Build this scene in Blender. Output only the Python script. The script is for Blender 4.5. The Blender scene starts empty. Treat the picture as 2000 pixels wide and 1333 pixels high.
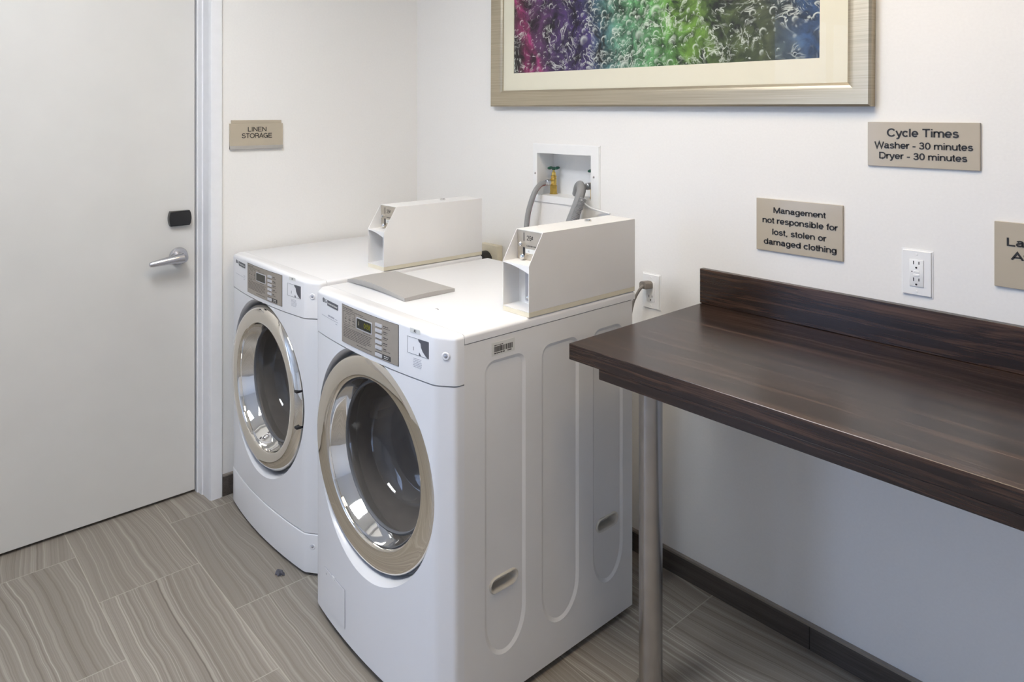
import bpy, bmesh, math, random
from mathutils import Vector, Matrix
random.seed(7)
S = bpy.context.scene
COL = S.collection
R = math.radians

# ------------------------------------------------------------------ camera, sky, exposure
cd = bpy.data.cameras.new('camera'); cam = bpy.data.objects.new('camera', cd); COL.objects.link(cam)
cam.location = (2.943, -2.03, 1.53); cam.rotation_euler = (R(90), 0, R(48))
cd.sensor_fit = 'HORIZONTAL'; cd.sensor_width = 36.0; cd.lens = 36.0*1422/2000
cd.shift_y = -444.5/2000; cd.clip_start = 0.02
S.camera = cam
W = bpy.data.worlds.new('daylight'); S.world = W; W.use_nodes = True
bg = W.node_tree.nodes['Background']
bg.inputs['Color'].default_value = (0.50, 0.66, 1.0, 1); bg.inputs['Strength'].default_value = 9.0
S.view_settings.view_transform = 'Standard'; S.view_settings.look = 'None'
S.view_settings.exposure = 0.0; S.view_settings.gamma = 1.0
S.view_settings.use_curve_mapping = False
S.cycles.max_bounces = 10; S.cycles.diffuse_bounces = 6; S.cycles.glossy_bounces = 5
S.cycles.transmission_bounces = 8; S.cycles.transparent_max_bounces = 12
S.cycles.use_denoising = True; S.cycles.caustics_reflective = False; S.cycles.caustics_refractive = False
S.cycles.sample_clamp_indirect = 6.0
CEIL = 2.75
ROOM_X, ROOM_Y = 4.5, -6.4
WIN = (-5.7, -3.5, 0.6, 2.4)          # window in the left wall beyond the door: y0, y1, z0, z1
LAMP_POWER, WARM_POWER = 27.0, 18.5

# daylight portal in the window opening
pl = bpy.data.lights.new('window_portal', 'AREA'); pl.shape = 'RECTANGLE'
pl.size = WIN[1]-WIN[0]; pl.size_y = WIN[3]-WIN[2]; pl.cycles.is_portal = True
po = bpy.data.objects.new('window_portal', pl); COL.objects.link(po)
po.location = (-0.10, (WIN[0]+WIN[1])/2, (WIN[2]+WIN[3])/2); po.rotation_euler = (R(90), 0, R(-90))

# ------------------------------------------------------------------ materials
def newmat(name):
    m = bpy.data.materials.new(name); m.use_nodes = True
    nt = m.node_tree; nt.nodes.clear()
    out = nt.nodes.new('ShaderNodeOutputMaterial'); b = nt.nodes.new('ShaderNodeBsdfPrincipled')
    nt.links.new(b.outputs[0], out.inputs[0])
    return m, nt, b
def N(nt, t, **kw):
    n = nt.nodes.new(t)
    for k, v in kw.items():
        if k.startswith('i_'):
            key = k[2:]; n.inputs[int(key) if key.isdigit() else key].default_value = v
        else: setattr(n, k, v)
    return n
def L(nt, a, b): nt.links.new(a, b)
def mth(nt, op, a, b=None, c=None):
    n = nt.nodes.new('ShaderNodeMath'); n.operation = op
    for i, v in enumerate((a, b, c)):
        if v is None: continue
        if isinstance(v, (int, float)): n.inputs[i].default_value = v
        else: nt.links.new(v, n.inputs[i])
    return n.outputs[0]
def ramp(nt, fac, stops, interp='LINEAR'):
    n = nt.nodes.new('ShaderNodeValToRGB'); n.color_ramp.interpolation = interp
    e = n.color_ramp.elements
    while len(e) < len(stops): e.new(0.5)
    for el, (p, c) in zip(e, stops): el.position = p; el.color = (*c, 1)
    nt.links.new(fac, n.inputs[0]); return n.outputs[0]
def mixc(nt, f, a, b, mode='MIX'):
    n = nt.nodes.new('ShaderNodeMix'); n.data_type = 'RGBA'; n.blend_type = mode
    for sock, v in ((n.inputs[0], f), (n.inputs[6], a), (n.inputs[7], b)):
        if isinstance(v, (int, float)): sock.default_value = v
        elif isinstance(v, tuple): sock.default_value = (*v, 1)
        else: nt.links.new(v, sock)
    return n.outputs[2]
def combine(nt, x, y, z):
    n = nt.nodes.new('ShaderNodeCombineXYZ')
    for i, v in enumerate((x, y, z)):
        if isinstance(v, (int, float)): n.inputs[i].default_value = v
        else: nt.links.new(v, n.inputs[i])
    return n.outputs[0]
def noise(nt, vec, scale, detail=2.0, rough=0.5, dist=0.0):
    n = N(nt, 'ShaderNodeTexNoise', i_Scale=scale, i_Detail=detail, i_Roughness=rough, i_Distortion=dist)
    nt.links.new(vec, n.inputs['Vector']); return n.outputs['Fac']
def bump(nt, b, h, strength, dist):
    n = N(nt, 'ShaderNodeBump', i_Strength=strength, i_Distance=dist)
    nt.links.new(h, n.inputs['Height']); nt.links.new(n.outputs[0], b.inputs['Normal'])
def plain(name, col, rough=0.5, metal=0.0, coat=0.0, var=0.03, scale=25.0, bmp=0.0, spec=0.5):
    m, nt, b = newmat(name)
    tc = N(nt, 'ShaderNodeTexCoord'); f = noise(nt, tc.outputs['Object'], scale, 3.0)
    lo = tuple(c*(1-var) for c in col); hi = tuple(min(1, c*(1+var)) for c in col)
    L(nt, ramp(nt, f, [(0.3, lo), (0.7, hi)]), b.inputs['Base Color'])
    b.inputs['Roughness'].default_value = rough; b.inputs['Metallic'].default_value = metal
    b.inputs['Coat Weight'].default_value = coat; b.inputs['Coat Roughness'].default_value = 0.08
    b.inputs['Specular IOR Level'].default_value = spec
    if bmp: bump(nt, b, f, bmp, 0.002)
    return m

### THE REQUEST
Restate, line by line and word for word, everything from the top of the material through the line that contains "R = math.radians". Leave pictures out.

### TASK RESULT
Build this scene in Blender. Output only the Python script. The script is for Blender 4.5. The Blender scene starts empty. Treat the picture as 2000 pixels wide and 1333 pixels high.
import bpy, bmesh, math, random
from mathutils import Vector, Matrix
random.seed(7)
S = bpy.context.scene
COL = S.collection
R = math.radians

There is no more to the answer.